* WRITTEN EXERCISE:
Can you write out all the lines word for word, with no pictures?

━━ STORED DATA

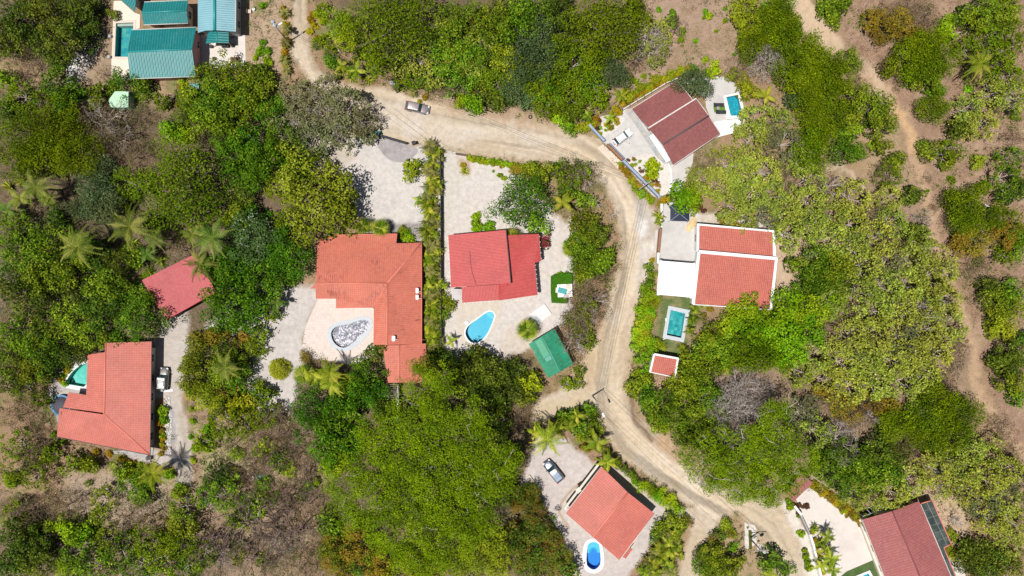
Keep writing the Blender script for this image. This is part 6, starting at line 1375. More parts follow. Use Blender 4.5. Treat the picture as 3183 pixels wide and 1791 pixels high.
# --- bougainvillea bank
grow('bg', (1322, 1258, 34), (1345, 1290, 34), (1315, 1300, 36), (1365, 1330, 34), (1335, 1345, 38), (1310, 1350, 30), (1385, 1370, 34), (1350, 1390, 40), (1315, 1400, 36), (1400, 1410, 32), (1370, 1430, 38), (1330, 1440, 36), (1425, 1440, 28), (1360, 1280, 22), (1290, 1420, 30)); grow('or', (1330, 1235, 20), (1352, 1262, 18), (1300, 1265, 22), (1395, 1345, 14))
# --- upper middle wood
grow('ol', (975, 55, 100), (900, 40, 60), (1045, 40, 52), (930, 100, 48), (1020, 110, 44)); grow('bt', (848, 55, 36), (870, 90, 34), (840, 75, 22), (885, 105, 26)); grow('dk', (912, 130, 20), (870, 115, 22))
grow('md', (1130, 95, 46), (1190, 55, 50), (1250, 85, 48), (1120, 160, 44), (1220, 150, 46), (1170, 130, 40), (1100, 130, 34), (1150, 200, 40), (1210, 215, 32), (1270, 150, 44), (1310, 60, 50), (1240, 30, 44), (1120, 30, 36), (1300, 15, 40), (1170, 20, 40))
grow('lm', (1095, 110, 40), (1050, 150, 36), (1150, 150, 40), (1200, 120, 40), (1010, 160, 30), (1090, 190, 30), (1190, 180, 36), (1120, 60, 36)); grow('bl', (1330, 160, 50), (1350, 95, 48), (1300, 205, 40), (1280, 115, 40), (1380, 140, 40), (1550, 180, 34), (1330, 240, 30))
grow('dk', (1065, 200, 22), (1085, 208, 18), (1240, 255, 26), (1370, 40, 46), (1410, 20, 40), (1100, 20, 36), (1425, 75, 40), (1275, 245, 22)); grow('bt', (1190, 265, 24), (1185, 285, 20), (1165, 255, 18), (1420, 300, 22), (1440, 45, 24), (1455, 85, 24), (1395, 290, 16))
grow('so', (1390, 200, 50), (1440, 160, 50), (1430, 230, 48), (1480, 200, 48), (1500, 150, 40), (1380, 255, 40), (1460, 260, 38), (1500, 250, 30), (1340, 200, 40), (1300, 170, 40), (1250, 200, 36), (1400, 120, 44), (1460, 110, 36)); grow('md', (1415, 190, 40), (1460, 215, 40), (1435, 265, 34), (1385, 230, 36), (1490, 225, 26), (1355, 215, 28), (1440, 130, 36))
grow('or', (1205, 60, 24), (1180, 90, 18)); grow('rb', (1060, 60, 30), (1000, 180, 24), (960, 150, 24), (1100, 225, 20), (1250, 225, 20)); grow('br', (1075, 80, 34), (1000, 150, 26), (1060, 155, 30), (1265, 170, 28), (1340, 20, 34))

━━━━

* TASK RESPONSE:
Keep writing the Blender script for this image. This is part 6, starting at line 1375. More parts follow. Use Blender 4.5. Treat the picture as 3183 pixels wide and 1791 pixels high.
# --- bougainvillea bank
grow('bg', (1322, 1258, 34), (1345, 1290, 34), (1315, 1300, 36), (1365, 1330, 34), (1335, 1345, 38), (1310, 1350, 30), (1385, 1370, 34), (1350, 1390, 40), (1315, 1400, 36), (1400, 1410, 32), (1370, 1430, 38), (1330, 1440, 36), (1425, 1440, 28), (1360, 1280, 22), (1290, 1420, 30)); grow('or', (1330, 1235, 20), (1352, 1262, 18), (1300, 1265, 22), (1395, 1345, 14))
# --- upper middle wood
grow('ol', (975, 55, 100), (900, 40, 60), (1045, 40, 52), (930, 100, 48), (1020, 110, 44)); grow('bt', (848, 55, 36), (870, 90, 34), (840, 75, 22), (885, 105, 26)); grow('dk', (912, 130, 20), (870, 115, 22))
grow('md', (1130, 95, 46), (1190, 55, 50), (1250, 85, 48), (1120, 160, 44), (1220, 150, 46), (1170, 130, 40), (1100, 130, 34), (1150, 200, 40), (1210, 215, 32), (1270, 150, 44), (1310, 60, 50), (1240, 30, 44), (1120, 30, 36), (1300, 15, 40), (1170, 20, 40))
grow('lm', (1095, 110, 40), (1050, 150, 36), (1150, 150, 40), (1200, 120, 40), (1010, 160, 30), (1090, 190, 30), (1190, 180, 36), (1120, 60, 36)); grow('bl', (1330, 160, 50), (1350, 95, 48), (1300, 205, 40), (1280, 115, 40), (1380, 140, 40), (1550, 180, 34), (1330, 240, 30))
grow('dk', (1065, 200, 22), (1085, 208, 18), (1240, 255, 26), (1370, 40, 46), (1410, 20, 40), (1100, 20, 36), (1425, 75, 40), (1275, 245, 22)); grow('bt', (1190, 265, 24), (1185, 285, 20), (1165, 255, 18), (1420, 300, 22), (1440, 45, 24), (1455, 85, 24), (1395, 290, 16))
grow('so', (1390, 200, 50), (1440, 160, 50), (1430, 230, 48), (1480, 200, 48), (1500, 150, 40), (1380, 255, 40), (1460, 260, 38), (1500, 250, 30), (1340, 200, 40), (1300, 170, 40), (1250, 200, 36), (1400, 120, 44), (1460, 110, 36)); grow('md', (1415, 190, 40), (1460, 215, 40), (1435, 265, 34), (1385, 230, 36), (1490, 225, 26), (1355, 215, 28), (1440, 130, 36))
grow('or', (1205, 60, 24), (1180, 90, 18)); grow('rb', (1060, 60, 30), (1000, 180, 24), (960, 150, 24), (1100, 225, 20), (1250, 225, 20)); grow('br', (1075, 80, 34), (1000, 150, 26), (1060, 155, 30), (1265, 170, 28), (1340, 20, 34))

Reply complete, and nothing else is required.